Please take prompt action to notify, as soon as possible, any beneficial owners of Sears Holdings common stock of the Rights Offering and the procedures and deadlines that must be followed to exercise their Rights. If you exercise the Over-Subscription Privilege on behalf of beneficial owners of Rights, you will be required to certify to the Subscription Agent, Sears Holdings and the Company, in connection with the exercise of the Over-Subscription Privilege, as to the aggregate number of Rights that have been exercised and the number of shares of Common Stock that are being subscribed for pursuant to the Basic Subscription Right, whether the Basic Subscription Right of each beneficial owner of Rights on whose behalf you are acting has been exercised in full and the number of shares of Common Stock being subscribed for pursuant to the Over-Subscription Privilege by each beneficial owner of Rights on whose behalf you are acting.

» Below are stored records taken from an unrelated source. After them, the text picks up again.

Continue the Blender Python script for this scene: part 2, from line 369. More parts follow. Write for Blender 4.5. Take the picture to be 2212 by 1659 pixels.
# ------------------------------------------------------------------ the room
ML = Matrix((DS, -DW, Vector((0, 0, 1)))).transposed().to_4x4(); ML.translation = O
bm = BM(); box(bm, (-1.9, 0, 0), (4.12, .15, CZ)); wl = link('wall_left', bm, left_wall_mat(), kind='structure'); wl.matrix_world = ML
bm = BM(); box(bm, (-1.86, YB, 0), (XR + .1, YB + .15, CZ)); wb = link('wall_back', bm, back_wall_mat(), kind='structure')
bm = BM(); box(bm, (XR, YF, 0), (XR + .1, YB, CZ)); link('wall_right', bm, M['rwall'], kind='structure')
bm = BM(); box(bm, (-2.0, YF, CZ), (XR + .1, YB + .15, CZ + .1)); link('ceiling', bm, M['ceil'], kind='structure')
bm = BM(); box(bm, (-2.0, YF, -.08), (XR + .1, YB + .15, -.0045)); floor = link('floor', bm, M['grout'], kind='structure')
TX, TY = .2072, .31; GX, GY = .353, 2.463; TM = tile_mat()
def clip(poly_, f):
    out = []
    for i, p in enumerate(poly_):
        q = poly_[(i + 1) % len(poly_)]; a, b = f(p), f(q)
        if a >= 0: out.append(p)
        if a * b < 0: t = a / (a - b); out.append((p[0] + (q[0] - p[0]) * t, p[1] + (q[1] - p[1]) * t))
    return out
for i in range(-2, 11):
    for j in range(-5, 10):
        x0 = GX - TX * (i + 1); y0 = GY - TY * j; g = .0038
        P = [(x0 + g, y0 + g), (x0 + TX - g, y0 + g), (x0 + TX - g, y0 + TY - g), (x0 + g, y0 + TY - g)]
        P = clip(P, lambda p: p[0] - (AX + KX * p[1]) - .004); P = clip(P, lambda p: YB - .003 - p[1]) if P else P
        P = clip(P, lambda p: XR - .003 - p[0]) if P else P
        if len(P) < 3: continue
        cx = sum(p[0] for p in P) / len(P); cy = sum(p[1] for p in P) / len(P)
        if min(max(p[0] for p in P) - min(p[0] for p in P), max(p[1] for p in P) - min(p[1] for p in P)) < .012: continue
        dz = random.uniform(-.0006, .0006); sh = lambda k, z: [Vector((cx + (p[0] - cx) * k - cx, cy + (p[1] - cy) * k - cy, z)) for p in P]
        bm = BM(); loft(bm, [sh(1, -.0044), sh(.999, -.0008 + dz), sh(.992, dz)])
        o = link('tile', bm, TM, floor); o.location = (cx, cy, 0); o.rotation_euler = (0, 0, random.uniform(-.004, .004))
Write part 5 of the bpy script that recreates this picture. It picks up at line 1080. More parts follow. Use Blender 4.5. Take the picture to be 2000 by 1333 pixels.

Sears Holdings is not charging any fee or sales commission to issue the Rights or to issue shares upon the exercise of Rights. Any commissions, fees, taxes or other expenses, other than certain reasonable fees and expenses of the Subscription Agent and Georgeson Inc. (the “Information Agent”) will be for the account of the holder of the Rights, and none of such commissions, fees, taxes or expenses will be paid by the Company, Sears Holdings, the Subscription Agent or the Information Agent. Enclosed are copies of the following documents:

 

  1. Prospectus;

 

  2. Instruction for Use of Sears Hometown and Outlet Stores, Inc. Subscription Rights Certificates;

 

  3. A form of letter that may be sent to your clients for whose accounts you hold shares of Sears Holdings common stock registered in your name with an attached form of instruction;

 

  4. Nominee Holder Certification; and

 

  5. A return envelope addressed to Computershare Inc., the Subscription Agent.


Your prompt action is requested. As described further in the Prospectus, to exercise the Rights, you must deliver the properly completed and duly executed Subscription Rights Certificate, together with the Nominee Holder Certification and payment in full of the total subscription amount that is required for all of the shares subscribed for pursuant to the Basic Subscription Right and the Over-Subscription Privilege, to the Subscription Agent. Do not send the Subscription Rights Certificate, Nominee Holder Certification or payment to the Company or to Sears Holdings. The properly completed and duly executed Subscription Rights Certificate and Nominee Holder Certification, accompanied by full payment of the total subscription amount, must be received by the Subscription Agent before 5:00 p.m., New York City time, on the Expiration Date. Failure to return the properly completed Subscription Rights Certificate and Nominee Holder Certification with the correct and complete payment will result in your not being able to exercise the Rights held in your name on behalf of yourself or other beneficial owners. A holder of Rights cannot revoke the exercise of Rights. Rights not exercised before 5:00 p.m., New York City time, on the Expiration Date will expire, have no value and cease to be exercisable for shares of Common Stock.

Additional copies of the enclosed materials may be obtained from the information agent, Georgeson Inc., by calling (212) 440-9800.

Very truly yours,

Sears Holdings Corporation

NOTHING IN THE PROSPECTUS OR IN THE ENCLOSED DOCUMENTS SHALL CONSTITUTE YOU OR ANY PERSON AS AN AGENT OF SEARS HOMETOWN AND OUTLET STORES, INC., SEARS HOLDINGS CORPORATION, THE SUBSCRIPTION AGENT, THE INFORMATION AGENT OR ANY OTHER PERSON MAKING OR DEEMED TO BE MAKING OFFERS OF THE SECURITIES ISSUABLE UPON VALID EXERCISE OF THE RIGHTS, OR AUTHORIZE YOU OR ANY OTHER PERSON TO MAKE ANY STATEMENTS ON BEHALF OF ANY OF THEM WITH RESPECT TO THE OFFERING EXCEPT FOR STATEMENTS EXPRESSLY MADE IN THE PROSPECTUS.